Some economists say that the island's recent troubles began when a lucrative tax credit for manufacturers that was helping to prop up the economy was phased out in 2006.

Another problem is that just 40 percent of the population has a job—or is even looking for one. That figure has plummeted in recent years. In the United States as a whole, it is 62.9 percent.


Why are so few people working or looking for work?

The report cites one surprising problem: the federal minimum wage, which is at the same level in Puerto Rico as in the rest of the country, even though the economy there is so much weaker. There are probably some people who would like to work, but because of the sickly economy, businesses can't afford to pay them the minimum wage.

Someone working full time for the minimum wage earns $15,080 a year, which isn't that much less than the median income in Puerto Rico of $19,624.

The report also cites regulations and restrictions that make it difficult to set up new businesses and hire workers, although it's difficult to know just how large an effect these rules might or might not have on the labor market.

A report by the New York Fed also suggests that Puerto Rico has a relatively large underground economy employing a big part of the population.
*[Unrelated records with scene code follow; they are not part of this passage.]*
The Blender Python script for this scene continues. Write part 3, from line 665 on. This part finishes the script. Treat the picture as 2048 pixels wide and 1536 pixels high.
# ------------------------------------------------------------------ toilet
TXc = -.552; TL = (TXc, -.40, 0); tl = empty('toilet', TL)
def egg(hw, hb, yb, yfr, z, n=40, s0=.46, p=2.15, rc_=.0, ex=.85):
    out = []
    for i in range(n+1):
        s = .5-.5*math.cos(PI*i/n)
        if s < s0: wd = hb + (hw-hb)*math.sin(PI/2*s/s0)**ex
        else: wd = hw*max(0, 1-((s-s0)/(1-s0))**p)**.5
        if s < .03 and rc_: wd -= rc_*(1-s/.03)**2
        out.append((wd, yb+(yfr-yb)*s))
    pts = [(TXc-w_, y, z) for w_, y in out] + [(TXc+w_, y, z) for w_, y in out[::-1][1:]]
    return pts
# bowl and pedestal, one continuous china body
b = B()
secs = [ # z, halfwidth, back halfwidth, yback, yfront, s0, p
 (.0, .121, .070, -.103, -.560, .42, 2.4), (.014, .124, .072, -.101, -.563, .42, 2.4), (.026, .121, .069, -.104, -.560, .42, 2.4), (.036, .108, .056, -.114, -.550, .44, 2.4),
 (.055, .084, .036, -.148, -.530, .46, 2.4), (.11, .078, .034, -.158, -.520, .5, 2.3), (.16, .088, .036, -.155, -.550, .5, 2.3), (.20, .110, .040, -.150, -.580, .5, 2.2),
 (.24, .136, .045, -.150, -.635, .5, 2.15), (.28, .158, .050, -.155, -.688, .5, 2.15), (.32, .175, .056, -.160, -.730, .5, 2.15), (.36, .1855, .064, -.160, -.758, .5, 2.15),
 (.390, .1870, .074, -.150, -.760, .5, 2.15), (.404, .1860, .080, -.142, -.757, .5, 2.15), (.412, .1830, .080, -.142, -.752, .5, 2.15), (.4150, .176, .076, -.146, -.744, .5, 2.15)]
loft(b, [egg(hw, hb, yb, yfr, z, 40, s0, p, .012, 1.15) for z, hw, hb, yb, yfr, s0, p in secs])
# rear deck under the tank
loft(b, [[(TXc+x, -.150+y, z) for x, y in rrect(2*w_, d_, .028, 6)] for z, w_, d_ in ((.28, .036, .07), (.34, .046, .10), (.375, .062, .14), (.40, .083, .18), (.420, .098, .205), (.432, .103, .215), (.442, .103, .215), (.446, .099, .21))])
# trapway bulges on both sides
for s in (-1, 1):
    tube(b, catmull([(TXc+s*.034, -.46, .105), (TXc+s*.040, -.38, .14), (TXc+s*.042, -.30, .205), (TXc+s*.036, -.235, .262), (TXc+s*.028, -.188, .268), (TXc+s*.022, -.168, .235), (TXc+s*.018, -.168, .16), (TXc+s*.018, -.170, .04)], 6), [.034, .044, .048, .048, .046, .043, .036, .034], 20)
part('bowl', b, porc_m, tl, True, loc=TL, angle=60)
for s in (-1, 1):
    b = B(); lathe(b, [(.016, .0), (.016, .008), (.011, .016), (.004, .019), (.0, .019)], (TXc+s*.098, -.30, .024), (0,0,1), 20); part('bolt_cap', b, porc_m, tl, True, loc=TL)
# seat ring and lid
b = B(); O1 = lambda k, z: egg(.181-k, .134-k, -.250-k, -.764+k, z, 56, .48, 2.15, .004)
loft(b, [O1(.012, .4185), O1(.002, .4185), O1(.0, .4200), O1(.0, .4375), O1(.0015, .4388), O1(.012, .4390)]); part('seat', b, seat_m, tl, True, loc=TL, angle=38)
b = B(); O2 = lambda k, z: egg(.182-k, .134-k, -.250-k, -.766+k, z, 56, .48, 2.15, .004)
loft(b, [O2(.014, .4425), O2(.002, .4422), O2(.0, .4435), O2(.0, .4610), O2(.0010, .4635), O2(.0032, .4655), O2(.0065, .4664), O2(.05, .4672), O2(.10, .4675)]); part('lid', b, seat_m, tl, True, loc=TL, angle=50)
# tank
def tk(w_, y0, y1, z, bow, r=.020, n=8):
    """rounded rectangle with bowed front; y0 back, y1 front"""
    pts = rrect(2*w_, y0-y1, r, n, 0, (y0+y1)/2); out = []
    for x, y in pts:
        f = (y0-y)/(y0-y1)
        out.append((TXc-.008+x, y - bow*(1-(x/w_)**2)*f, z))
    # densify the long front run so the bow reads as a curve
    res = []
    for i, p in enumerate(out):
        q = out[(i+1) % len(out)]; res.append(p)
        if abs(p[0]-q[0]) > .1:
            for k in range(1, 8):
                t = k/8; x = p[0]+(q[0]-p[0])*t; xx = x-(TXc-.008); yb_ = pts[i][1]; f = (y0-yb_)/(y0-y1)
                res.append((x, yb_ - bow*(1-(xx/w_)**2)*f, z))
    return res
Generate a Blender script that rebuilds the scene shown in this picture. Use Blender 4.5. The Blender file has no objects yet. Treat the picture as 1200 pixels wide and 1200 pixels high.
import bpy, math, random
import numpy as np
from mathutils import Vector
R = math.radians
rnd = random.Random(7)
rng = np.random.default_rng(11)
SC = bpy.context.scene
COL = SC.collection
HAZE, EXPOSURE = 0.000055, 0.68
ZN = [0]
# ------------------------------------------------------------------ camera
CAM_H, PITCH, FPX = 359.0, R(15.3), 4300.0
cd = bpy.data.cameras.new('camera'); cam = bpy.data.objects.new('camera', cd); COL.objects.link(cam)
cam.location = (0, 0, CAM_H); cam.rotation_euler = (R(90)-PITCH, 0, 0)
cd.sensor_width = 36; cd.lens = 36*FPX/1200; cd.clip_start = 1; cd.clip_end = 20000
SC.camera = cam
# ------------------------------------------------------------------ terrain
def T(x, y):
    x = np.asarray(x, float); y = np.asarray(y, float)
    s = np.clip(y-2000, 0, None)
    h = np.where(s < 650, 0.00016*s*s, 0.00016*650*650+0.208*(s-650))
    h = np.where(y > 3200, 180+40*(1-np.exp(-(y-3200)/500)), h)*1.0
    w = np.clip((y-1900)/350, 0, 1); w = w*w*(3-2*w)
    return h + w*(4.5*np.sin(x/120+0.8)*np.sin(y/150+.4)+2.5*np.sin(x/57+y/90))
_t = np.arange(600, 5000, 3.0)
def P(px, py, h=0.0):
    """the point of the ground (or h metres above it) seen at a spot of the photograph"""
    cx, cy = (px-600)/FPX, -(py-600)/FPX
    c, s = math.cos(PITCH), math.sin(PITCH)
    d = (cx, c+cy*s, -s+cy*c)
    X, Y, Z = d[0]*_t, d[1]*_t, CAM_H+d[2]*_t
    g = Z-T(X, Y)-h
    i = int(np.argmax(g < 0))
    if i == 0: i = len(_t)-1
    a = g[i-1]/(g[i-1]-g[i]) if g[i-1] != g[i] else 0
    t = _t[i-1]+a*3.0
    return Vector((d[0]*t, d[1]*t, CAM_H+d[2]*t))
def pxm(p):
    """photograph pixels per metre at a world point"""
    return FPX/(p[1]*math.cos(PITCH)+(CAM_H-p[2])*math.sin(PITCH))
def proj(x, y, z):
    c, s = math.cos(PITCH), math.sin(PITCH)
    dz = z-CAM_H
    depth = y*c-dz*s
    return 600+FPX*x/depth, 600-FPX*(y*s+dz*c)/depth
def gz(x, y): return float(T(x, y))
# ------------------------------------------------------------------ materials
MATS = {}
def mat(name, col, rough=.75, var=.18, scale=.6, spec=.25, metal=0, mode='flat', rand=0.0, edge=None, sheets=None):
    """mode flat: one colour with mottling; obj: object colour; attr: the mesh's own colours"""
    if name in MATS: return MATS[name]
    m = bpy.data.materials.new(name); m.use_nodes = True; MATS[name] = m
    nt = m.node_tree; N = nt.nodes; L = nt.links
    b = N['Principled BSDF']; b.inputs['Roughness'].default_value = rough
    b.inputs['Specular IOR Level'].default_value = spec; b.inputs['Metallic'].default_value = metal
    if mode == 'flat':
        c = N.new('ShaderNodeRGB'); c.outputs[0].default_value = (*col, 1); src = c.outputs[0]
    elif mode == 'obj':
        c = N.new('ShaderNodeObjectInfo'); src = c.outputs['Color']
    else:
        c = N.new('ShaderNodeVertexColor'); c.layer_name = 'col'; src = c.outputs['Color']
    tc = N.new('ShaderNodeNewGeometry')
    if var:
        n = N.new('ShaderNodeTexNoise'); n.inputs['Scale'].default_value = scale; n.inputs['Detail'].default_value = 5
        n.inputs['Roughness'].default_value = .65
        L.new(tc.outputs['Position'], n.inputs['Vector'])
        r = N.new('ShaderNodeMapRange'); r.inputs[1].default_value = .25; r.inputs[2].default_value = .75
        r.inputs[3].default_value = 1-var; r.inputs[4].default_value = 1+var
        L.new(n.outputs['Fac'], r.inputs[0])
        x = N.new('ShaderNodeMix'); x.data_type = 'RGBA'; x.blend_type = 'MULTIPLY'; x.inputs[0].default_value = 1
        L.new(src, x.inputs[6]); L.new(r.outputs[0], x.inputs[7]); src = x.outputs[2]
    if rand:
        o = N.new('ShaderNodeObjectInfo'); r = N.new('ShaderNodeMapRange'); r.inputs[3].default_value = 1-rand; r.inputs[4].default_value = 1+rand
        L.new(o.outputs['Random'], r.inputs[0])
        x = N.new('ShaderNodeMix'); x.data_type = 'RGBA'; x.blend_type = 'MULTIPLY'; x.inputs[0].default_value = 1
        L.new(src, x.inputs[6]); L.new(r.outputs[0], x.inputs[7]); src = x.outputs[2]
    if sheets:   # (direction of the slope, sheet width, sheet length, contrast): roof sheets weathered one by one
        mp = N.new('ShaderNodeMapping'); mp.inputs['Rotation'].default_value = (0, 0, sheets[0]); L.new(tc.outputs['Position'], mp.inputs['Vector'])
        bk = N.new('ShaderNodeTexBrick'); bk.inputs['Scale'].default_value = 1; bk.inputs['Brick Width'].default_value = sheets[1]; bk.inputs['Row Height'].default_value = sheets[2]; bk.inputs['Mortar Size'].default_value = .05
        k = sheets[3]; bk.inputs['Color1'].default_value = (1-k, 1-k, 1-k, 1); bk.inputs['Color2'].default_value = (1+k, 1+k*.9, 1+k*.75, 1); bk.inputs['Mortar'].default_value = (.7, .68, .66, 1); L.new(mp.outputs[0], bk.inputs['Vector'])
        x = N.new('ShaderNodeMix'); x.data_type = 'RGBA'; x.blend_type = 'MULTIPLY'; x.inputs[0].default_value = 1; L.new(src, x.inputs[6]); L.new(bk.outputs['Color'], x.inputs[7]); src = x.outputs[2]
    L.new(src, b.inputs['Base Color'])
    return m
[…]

These workers aren't taxed or counted in formal employment numbers.

In any case, it's relatively expensive to hire and pay workers in Puerto Rico, which along with the high cost of transportation, energy and other goods, means that fewer tourists are planning trips to Puerto Rico than they were a decade ago and the number of hotel beds is the same as it was four decades ago, according to Krueger and her colleagues.

What has the government tried to do about it?

The economists have some harsh words for the government on this point. They write that if anything, the government has made things worse by regularly spending more than it gets in tax revenues.

For 15 years, the government has consistently made unrealistic assumptions about how much it will collect in taxes, given the weak economy, the economists write. In the middle of each year, government agencies are ordered to make do with less, but they rarely comply. Instead, they carry on with business as usual, and the government is forced to borrow more.

Already, the government often doesn't pay its bill immediately, according to the report.

Given its desperate need for cash, the government has gotten into some bad habits, Krueger and her colleagues write -- like negotiating with citizens who evade taxes to get them to pay and granting businesses fat subsidies to locate on the island, The result is that fewer taxpayers and investors seriously believe the government will make them pay all of what they owe.

The result is some $72 billion in debt, which García Padilla said he doesn't think the commonwealth will be able to pay. The uncertainty around that debt is just another reason for businesses and investors to keep their money out of Puerto Rico, and for people who think they can get a job on the mainland to leave.

Gov. Alejandro García Padilla wants to restructure Puerto Rico's $73-billion debt under the U.S. bankruptcy code. (Reuters)

What happens now?

It isn't clear. The laws determining who would get paid first if the island goes bankrupt are ambiguous. That $72 billion includes debts owed to retirees with public pensions as well as to firms on Wall Street that have loaned their client's money to the commonwealth.

The Puerto Rico Electric Power authority has a $400 million bill coming due July 1, which it might not be able to pay. Other public agencies could run out of cash this summer as well, in which case the government would shut down.

Should Americans on the mainland worry?

For one thing, Wall Street might hesitate to lend to money cities around the country. A huge mess in Puerto Rico after smaller bankruptcies in Detroit and other cities might suggest to some investors that loaning money to local governments in this country isn't always a safe bet -- and that would make new roads, new schools and other projects more expensive.

Ordinary investors could also lose money, since Puerto Rico's bonds are widely held. By one recent estimate, three out of four municipal bond funds held island debt. Those funds won't be worth as much if the debt isn't paid.